Le rôle social de l’artiste
El Anatsui (né en 1944, vit au Nigeria près de Lagos) est tout auréolé du Lion d’or qu’il vient de recevoir à la Biennale de Venise pour l’ensemble de son œuvre. Il observe le haut mur du Manège de Sury où sera exposée sa dernière “tapisserie”. Le soleil qui inonde le lieu ne le gêne pas, “au contraire” . Deux grandes caisses sont encore visibles, on vient d’en extraire la lourde draperie métallique de 8 mètres sur 7 mètres.
Deux gros rouleaux posés sur le sol, composés de milliers de petites pièces métalliques assemblées à la main, trou par trou, avec des fils rouges, par l’atelier de l’artiste à Nsukka au Nigeria.
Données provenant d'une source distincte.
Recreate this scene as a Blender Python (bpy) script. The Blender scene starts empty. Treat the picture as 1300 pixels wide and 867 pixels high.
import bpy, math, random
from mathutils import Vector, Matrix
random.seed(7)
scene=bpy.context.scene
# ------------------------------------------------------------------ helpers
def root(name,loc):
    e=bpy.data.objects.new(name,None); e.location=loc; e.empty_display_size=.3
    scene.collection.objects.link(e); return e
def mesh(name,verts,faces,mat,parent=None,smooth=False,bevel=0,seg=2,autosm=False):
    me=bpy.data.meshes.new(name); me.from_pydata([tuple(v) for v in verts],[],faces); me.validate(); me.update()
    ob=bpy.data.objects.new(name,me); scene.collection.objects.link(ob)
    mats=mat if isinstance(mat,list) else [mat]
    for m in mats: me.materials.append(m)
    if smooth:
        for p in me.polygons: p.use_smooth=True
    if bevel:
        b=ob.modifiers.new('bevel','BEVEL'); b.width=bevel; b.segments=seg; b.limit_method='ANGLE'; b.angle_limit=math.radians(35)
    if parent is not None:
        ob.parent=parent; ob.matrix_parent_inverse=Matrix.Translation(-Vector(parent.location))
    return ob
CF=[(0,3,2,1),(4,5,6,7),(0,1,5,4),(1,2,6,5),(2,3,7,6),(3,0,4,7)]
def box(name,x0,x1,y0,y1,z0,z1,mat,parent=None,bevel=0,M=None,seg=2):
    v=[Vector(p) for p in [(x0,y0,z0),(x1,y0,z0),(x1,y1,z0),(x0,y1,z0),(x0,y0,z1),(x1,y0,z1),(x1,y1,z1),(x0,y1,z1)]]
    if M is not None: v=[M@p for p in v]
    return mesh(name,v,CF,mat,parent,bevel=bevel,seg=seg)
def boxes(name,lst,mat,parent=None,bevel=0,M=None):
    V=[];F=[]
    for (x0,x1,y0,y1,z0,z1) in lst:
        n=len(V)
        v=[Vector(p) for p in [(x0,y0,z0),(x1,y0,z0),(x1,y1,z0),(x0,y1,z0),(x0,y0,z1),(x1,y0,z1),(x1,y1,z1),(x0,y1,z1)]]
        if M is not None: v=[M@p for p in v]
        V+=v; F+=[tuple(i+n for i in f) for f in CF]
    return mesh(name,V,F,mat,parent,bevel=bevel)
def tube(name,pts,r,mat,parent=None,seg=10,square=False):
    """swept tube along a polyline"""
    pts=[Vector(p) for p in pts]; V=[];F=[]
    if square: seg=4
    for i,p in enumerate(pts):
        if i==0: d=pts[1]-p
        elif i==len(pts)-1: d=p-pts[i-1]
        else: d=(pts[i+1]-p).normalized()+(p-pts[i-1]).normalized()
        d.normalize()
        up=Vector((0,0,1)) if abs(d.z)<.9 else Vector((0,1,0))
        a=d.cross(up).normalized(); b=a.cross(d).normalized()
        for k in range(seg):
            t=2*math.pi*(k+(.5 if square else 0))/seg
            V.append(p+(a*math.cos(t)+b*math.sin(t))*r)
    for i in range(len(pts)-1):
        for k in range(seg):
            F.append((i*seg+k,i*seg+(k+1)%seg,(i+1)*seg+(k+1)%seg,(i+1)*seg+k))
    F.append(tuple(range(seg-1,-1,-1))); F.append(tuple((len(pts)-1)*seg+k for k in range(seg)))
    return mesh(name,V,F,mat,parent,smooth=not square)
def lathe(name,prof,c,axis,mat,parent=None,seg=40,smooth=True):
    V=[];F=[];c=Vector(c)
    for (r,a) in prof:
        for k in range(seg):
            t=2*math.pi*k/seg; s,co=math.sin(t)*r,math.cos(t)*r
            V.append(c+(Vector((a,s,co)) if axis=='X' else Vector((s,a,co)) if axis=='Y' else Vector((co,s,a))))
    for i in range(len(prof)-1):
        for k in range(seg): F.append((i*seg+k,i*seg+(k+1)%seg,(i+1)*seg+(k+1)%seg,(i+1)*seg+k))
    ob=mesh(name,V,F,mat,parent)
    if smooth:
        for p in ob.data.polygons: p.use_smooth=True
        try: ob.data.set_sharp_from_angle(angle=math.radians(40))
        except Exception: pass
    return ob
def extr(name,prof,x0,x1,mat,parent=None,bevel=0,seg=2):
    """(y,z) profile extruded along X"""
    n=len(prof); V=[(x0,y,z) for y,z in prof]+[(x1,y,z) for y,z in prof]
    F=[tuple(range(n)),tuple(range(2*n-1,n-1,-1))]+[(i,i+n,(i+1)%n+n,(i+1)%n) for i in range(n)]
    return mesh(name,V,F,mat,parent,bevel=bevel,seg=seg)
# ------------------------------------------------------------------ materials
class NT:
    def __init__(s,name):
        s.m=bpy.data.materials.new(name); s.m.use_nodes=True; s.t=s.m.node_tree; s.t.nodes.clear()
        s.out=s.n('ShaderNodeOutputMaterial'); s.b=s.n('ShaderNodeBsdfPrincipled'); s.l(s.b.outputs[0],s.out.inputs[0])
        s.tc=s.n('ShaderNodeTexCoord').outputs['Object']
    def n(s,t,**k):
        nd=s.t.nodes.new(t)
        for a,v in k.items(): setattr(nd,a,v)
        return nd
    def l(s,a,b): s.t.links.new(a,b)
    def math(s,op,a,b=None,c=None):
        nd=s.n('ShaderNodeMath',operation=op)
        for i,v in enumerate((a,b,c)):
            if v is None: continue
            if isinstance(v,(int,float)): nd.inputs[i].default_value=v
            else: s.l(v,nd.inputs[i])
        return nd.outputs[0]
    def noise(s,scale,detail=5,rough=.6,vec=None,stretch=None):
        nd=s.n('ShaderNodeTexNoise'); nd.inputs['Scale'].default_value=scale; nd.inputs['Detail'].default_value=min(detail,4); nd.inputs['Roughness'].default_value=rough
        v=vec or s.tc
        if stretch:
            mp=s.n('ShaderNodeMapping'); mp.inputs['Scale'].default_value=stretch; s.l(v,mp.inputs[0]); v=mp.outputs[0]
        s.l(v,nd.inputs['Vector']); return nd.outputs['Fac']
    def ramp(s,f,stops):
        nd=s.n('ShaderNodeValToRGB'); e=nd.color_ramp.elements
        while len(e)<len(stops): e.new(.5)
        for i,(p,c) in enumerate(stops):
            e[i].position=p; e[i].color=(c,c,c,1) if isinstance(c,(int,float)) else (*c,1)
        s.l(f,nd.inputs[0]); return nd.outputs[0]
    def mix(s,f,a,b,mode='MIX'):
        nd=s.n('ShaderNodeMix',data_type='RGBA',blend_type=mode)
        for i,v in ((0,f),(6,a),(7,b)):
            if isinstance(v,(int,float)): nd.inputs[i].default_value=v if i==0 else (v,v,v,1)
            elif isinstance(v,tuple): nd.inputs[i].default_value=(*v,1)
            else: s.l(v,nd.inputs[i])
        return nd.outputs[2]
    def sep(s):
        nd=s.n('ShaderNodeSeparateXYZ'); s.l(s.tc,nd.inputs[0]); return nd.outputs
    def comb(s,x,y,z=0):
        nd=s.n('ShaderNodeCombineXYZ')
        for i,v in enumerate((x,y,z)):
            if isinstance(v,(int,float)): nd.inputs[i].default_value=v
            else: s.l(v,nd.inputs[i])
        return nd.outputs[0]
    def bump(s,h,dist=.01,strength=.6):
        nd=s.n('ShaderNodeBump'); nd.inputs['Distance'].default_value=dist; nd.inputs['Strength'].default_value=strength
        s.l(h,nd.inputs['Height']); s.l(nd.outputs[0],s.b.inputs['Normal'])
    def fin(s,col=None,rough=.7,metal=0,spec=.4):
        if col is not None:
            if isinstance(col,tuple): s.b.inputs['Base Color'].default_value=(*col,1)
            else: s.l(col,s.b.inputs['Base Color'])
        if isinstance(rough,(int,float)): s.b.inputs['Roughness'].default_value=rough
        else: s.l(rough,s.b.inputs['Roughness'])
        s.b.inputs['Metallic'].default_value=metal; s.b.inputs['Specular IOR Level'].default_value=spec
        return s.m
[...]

Des “déchets” provenant de bouteilles d’alcool dont il utilise les ornementations des bouchons et des cols.
Il faudra accrocher la pièce pour qu’elle fasse des plis, donne une légèreté tout en miroitant. Brillant et mat, taches de couleur, El Anatsui se veut aussi peintre au travers de ses assemblages géants. Il aime aussi souligner le rôle social de l’artiste qui, dans son cas, fait vivre des artisans à ses côtés.
Atopolis, au Manège de Sury, à Mons, à partir de samedi.